В широком емком казане бурно кипела вода, в ней свободно плавали, крутились грибочки, с каждой минутой теряя свою природную горечь.
Пока грибы проходили термообработку, я, сидя на огромной широкой чурке, всматривался в яркие языки пламени, опять думал о тех людях, которые развязали скандал вокруг журнала. Какие же они бедные, не деньгами, а своими мелкими склочными душонками.
Тут я вспомнил, что захватил с собой несколько этих газетных публикаций, в которых журнал поливался грязью. Ведь думал зачитать их Камню, да вот забыл. Куда их теперь? В костер…
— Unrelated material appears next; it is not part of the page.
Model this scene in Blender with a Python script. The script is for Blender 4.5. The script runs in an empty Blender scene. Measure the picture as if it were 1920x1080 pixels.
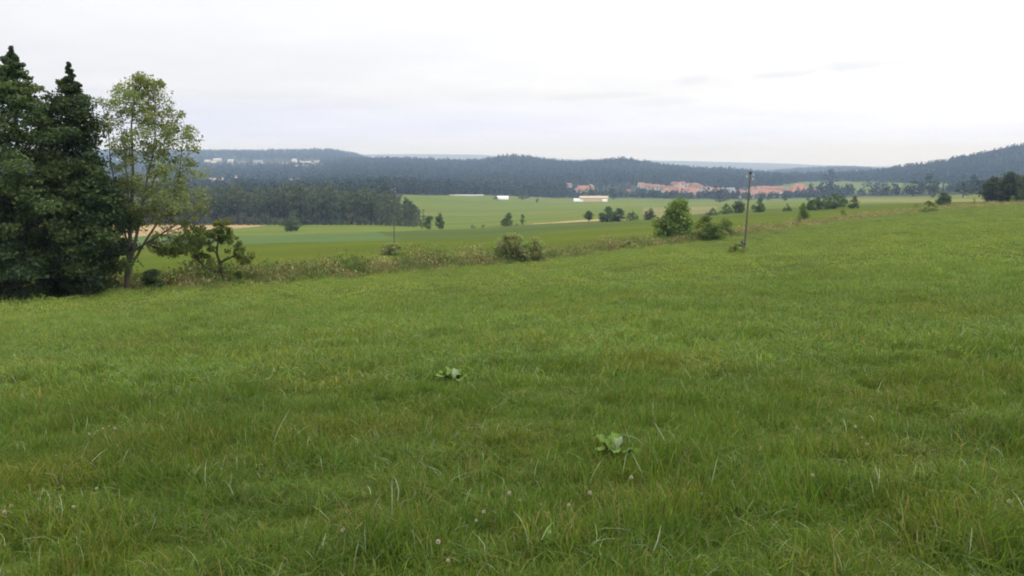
import bpy, math, random
import numpy as np
from mathutils import Vector, Euler

rnd = random.Random(11)
rng = np.random.default_rng(11)
scene = bpy.context.scene
COL = scene.collection
R = math.radians

# ------------------------------------------------------------------ camera
F = 1663.0                       # focal length in photo pixels (1920 wide)
PITCH = math.atan(240.0 / F)     # horizon sits 240 px above the picture centre
EYE = 1.6
cam_d = bpy.data.cameras.new("camera")
cam = bpy.data.objects.new("camera", cam_d)
COL.objects.link(cam)
cam.location = (0, 0, EYE)
cam.rotation_euler = (math.pi / 2 - PITCH, 0, 0)
cam_d.sensor_width = 36.0
cam_d.lens = 36.0 * F / 1920.0
cam_d.clip_start = 0.05
cam_d.clip_end = 60000
scene.camera = cam

# ------------------------------------------------------------------ light
SUN_EL, SUN_AZ = R(60), R(48)    # azimuth measured from +Y (view) towards +X (right)
scene.view_settings.view_transform = 'Standard'
scene.view_settings.look = 'None'
scene.view_settings.gamma = 1
scene.view_settings.exposure = 0.18
sdir = Vector((math.sin(SUN_AZ) * math.cos(SUN_EL), math.cos(SUN_AZ) * math.cos(SUN_EL), math.sin(SUN_EL)))
sun_d = bpy.data.lights.new("sun", 'SUN')
sun_d.energy = 1.0
sun_d.angle = R(14)
sun_d.color = (1.0, 0.96, 0.9)
sun = bpy.data.objects.new("sun", sun_d)
COL.objects.link(sun)
sun.rotation_euler = sdir.to_track_quat('Z', 'Y').to_euler()
sun.location = (30, 0, 60)

world = bpy.data.worlds.new("World")
scene.world = world
world.use_nodes = True
wt = world.node_tree
wt.nodes.clear()


def nd(tree, typ, **kw):
    n = tree.nodes.new(typ)
    for k, v in kw.items():
        setattr(n, k, v)
    return n


def mth(t, op, a, b=None, c=None, clamp=False):
    n = t.nodes.new('ShaderNodeMath')
    n.operation = op
    n.use_clamp = clamp
    for i, s in enumerate((a, b, c)):
        if s is None:
            continue
        if isinstance(s, (int, float)):
            n.inputs[i].default_value = s
        else:
            t.links.new(s, n.inputs[i])
    return n.outputs[0]


def mixc(t, fac, a, b, mode='MIX'):
    n = t.nodes.new('ShaderNodeMix')
    n.data_type = 'RGBA'
    n.blend_type = mode
    n.clamp_factor = True
    for i, s in ((0, fac), (6, a), (7, b)):
        if isinstance(s, (int, float)):
            n.inputs[i].default_value = s
        elif isinstance(s, tuple):
            n.inputs[i].default_value = (*s, 1) if len(s) == 3 else s
        else:
            t.links.new(s, n.inputs[i])
    return n.outputs[2]


def noise(t, vec, scale, detail=3.0, rough=0.55, out=0):
    n = t.nodes.new('ShaderNodeTexNoise')
    n.inputs['Scale'].default_value = scale
    n.inputs['Detail'].default_value = detail
    n.inputs['Roughness'].default_value = rough
    if vec is not None:
        t.links.new(vec, n.inputs['Vector'])
    return n.outputs[out]


def ramp(t, fac, stops):
    n = t.nodes.new('ShaderNodeValToRGB')
    e = n.color_ramp.elements
    while len(e) < len(stops):
        e.new(0.5)
    for i, (p, c) in enumerate(stops):
        e[i].position = p
        e[i].color = (*c, 1) if isinstance(c, tuple) else (c, c, c, 1)
    t.links.new(fac, n.inputs[0])
    return n.outputs[0]


def build_world():
    t = wt
    out = nd(t, 'ShaderNodeOutputWorld')
    bg = nd(t, 'ShaderNodeBackground')
    bg.inputs['Strength'].default_value = 0.1
    t.links.new(bg.outputs[0], out.inputs[0])
    sky = nd(t, 'ShaderNodeTexSky')
    sky.sky_type = 'NISHITA'
    sky.sun_disc = False
    sky.sun_elevation = SUN_EL
    sky.sun_rotation = SUN_AZ
    tc = nd(t, 'ShaderNodeTexCoord')
    d = tc.outputs['Generated']
    sep = nd(t, 'ShaderNodeSeparateXYZ')
    t.links.new(d, sep.inputs[0])
    x, y, z = sep.outputs
    # cloud deck seen in perspective: soft streaks that flatten to the horizon
    zz = mth(t, 'ADD', mth(t, 'MAXIMUM', z, 0.0), 0.06)
    cmb = nd(t, 'ShaderNodeCombineXYZ')
    t.links.new(mth(t, 'DIVIDE', x, zz), cmb.inputs[0])
    t.links.new(mth(t, 'DIVIDE', y, zz), cmb.inputs[1])
    n1 = noise(t, cmb.outputs[0], 0.55, 5.0, 0.55)
    # brightness: brighter overhead and to the right where the sun stands behind the deck
    right = mth(t, 'MULTIPLY_ADD', x, 0.24, 0.86)
    up = mth(t, 'MULTIPLY', mth(t, 'POWER', mth(t, 'MAXIMUM', z, 0.0), 1.3), 1.45)
    br = mth(t, 'ADD', mth(t, 'ADD', right, up), mth(t, 'MULTIPLY', mth(t, 'SUBTRACT', n1, 0.5), 0.26))
    br = mth(t, 'MINIMUM', mth(t, 'MAXIMUM', br, 0.66), 1.9)
    # a few thin darker cloud bars low on the right
    dark = None
    for (az, el, sx, sz, k) in ((21.6, 5.55, 3.6, 0.50, 0.62), (11.4, 4.9, 1.3, 0.38, 0.5), (16.5, 5.1, 2.2, 0.30, 0.6), (5.5, 4.0, 4.0, 0.30, 0.5), (9.5, 3.6, 3.5, 0.35, 0.4)):
        w = noise(t, d, 14.0, 4.0, 0.6)
        wob = mth(t, 'MULTIPLY', mth(t, 'SUBTRACT', w, 0.5), 2.2)
        azn = mth(t, 'ARCTAN2', x, y)
        a = mth(t, 'DIVIDE', mth(t, 'SUBTRACT', azn, R(az)), R(sx))
        e = mth(t, 'DIVIDE', mth(t, 'SUBTRACT', mth(t, 'ARCSINE', z), R(el)), R(sz))
        e = mth(t, 'SUBTRACT', e, mth(t, 'MULTIPLY', a, 0.30))
        q = mth(t, 'ADD', mth(t, 'ADD', mth(t, 'MULTIPLY', a, a), mth(t, 'MULTIPLY', e, e)), wob)
        m = mth(t, 'MULTIPLY', mth(t, 'SUBTRACT', 1.0, mth(t, 'SMOOTH_MIN', q, 1.0, 0.5), clamp=True), k)
        dark = m if dark is None else mth(t, 'ADD', dark, m)
    br = mth(t, 'ADD', br, mth(t, 'MULTIPLY', mth(t, 'SUBTRACT', 0.76, br), dark, clamp=False))
    tint = ramp(t, mth(t, 'MULTIPLY', mth(t, 'SUBTRACT', br, 0.70), 2.0), [(0.0, (0.925, 0.96, 1.07)), (0.5, (0.985, 0.988, 1.02)), (1.0, (1.0, 1.0, 1.0))])
    b10 = mth(t, 'MULTIPLY', br, 10.0)
    cl = mixc(t, 1.0, tint, b10, 'MULTIPLY')
    # through the thin deck a little of the clear sky above shows
    low = mth(t, 'LESS_THAN', z, -0.02)
    lowtint = mixc(t, mth(t, 'MULTIPLY_ADD', z, -14.0, 1.0, clamp=True), (1.0, 1.0, 1.0), (0.93, 1.01, 1.42))
    cl = mixc(t, 1.0, cl, lowtint, 'MULTIPLY')
    fin = mixc(t, 0.06, cl, sky.outputs[0])
    fin = mixc(t, low, fin, (3.0, 3.2, 3.0))
    t.links.new(fin, bg.inputs['Color'])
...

Огонь охватил горячим языком газетенки, и они разом вспыхнули. Бумага сгорела, но пепел от нее не осел в костре. Костер выплюнул скрученный в комок пепел. Набежавший ветерок подхватил, вначале понес по покосной поляне, а потом поднял высоко-высоко над лесом, над увалом…
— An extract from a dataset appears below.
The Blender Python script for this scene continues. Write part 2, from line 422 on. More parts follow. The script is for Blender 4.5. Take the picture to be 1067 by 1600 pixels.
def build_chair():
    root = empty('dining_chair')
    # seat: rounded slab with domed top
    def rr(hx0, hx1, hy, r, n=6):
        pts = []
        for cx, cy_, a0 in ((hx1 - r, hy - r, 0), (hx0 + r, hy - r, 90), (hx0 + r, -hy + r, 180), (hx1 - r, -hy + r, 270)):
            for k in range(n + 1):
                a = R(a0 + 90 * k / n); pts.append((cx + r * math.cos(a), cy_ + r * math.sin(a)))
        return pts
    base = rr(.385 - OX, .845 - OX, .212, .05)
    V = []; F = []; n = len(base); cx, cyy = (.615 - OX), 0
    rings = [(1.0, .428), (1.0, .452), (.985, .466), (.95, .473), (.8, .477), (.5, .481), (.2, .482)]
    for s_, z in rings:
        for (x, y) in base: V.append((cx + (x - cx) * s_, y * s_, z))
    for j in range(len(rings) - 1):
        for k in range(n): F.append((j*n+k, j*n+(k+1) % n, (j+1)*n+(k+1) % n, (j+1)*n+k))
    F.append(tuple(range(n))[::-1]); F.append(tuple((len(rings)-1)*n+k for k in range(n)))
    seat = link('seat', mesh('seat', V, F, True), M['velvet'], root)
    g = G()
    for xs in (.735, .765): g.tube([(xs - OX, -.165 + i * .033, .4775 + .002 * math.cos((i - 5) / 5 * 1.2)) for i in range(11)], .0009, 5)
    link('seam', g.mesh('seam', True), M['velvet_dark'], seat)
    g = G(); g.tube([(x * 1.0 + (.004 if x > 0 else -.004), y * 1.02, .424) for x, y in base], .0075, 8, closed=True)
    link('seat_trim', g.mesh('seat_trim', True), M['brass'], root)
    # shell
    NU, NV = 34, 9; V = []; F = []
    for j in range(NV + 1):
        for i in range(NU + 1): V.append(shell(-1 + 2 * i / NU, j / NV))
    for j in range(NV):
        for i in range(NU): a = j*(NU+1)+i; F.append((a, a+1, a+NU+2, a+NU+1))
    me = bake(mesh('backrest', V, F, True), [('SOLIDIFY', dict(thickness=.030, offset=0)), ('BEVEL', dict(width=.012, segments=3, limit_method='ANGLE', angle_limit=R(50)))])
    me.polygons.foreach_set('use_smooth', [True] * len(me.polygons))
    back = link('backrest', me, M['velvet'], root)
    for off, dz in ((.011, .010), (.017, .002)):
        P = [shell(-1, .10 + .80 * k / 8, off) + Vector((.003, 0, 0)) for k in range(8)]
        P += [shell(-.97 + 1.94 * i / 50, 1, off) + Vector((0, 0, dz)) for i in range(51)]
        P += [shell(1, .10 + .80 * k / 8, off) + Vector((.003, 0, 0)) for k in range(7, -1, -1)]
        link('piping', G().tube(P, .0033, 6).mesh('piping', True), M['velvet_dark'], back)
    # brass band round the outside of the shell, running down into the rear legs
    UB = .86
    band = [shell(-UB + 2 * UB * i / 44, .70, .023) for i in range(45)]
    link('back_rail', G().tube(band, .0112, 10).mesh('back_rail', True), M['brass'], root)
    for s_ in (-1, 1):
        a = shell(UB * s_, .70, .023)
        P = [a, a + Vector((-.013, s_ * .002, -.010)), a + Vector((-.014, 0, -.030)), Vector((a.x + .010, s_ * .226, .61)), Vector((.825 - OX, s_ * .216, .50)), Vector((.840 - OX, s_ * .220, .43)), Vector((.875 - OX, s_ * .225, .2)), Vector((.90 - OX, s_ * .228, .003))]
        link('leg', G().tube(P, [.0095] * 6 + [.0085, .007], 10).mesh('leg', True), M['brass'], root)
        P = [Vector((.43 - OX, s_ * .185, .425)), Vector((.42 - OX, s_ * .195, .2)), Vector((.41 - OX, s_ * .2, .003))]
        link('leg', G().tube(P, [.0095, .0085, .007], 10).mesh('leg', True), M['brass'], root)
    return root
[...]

Прав был Камень. Они все — пепел. Даже обычная лесная земля не приняла в себя этот продукт горения.
… Опять звонок.
— Журнал “Урал” — радостный женский голос в трубке. — Понимаете, моя внучка перевела Гете так, как еще никто не переводил. Ей всего пятнадцать лет.
— Хорошо, — говорю, — приходите, приносите ваш перевод.
Положил трубку, глянул в окно. На улице не шел, а прямо валил сплошной стеной снег. Впереди нас ждала очередная уральская зима. Какой она будет? Какими были лето и осень, мы знаем.
Печаль ушла. И чистым стало небо
Моей души. Печаль ушла.
И стороной гроза прошла, без гнева.
И рухнул гром, не причинив мне зла.
(Муса Гали)
Вместо эпилога
Журнал, как тот огромный тополь, что растет за окном редакции. Тополь мотают холодные ветры, палит жаркое солнце, засуха, холодно ему в морозные зимы, а он вопреки всему растет, тянутся его ветви к солнцу, а по весне распускаются листья, чтобы осенью разлететься.
Вот и наш “Урал” живет, растет, собирая под свою обложку страницы, и разлетается регулярно каждый месяц к свои верным подписчикам-читателям.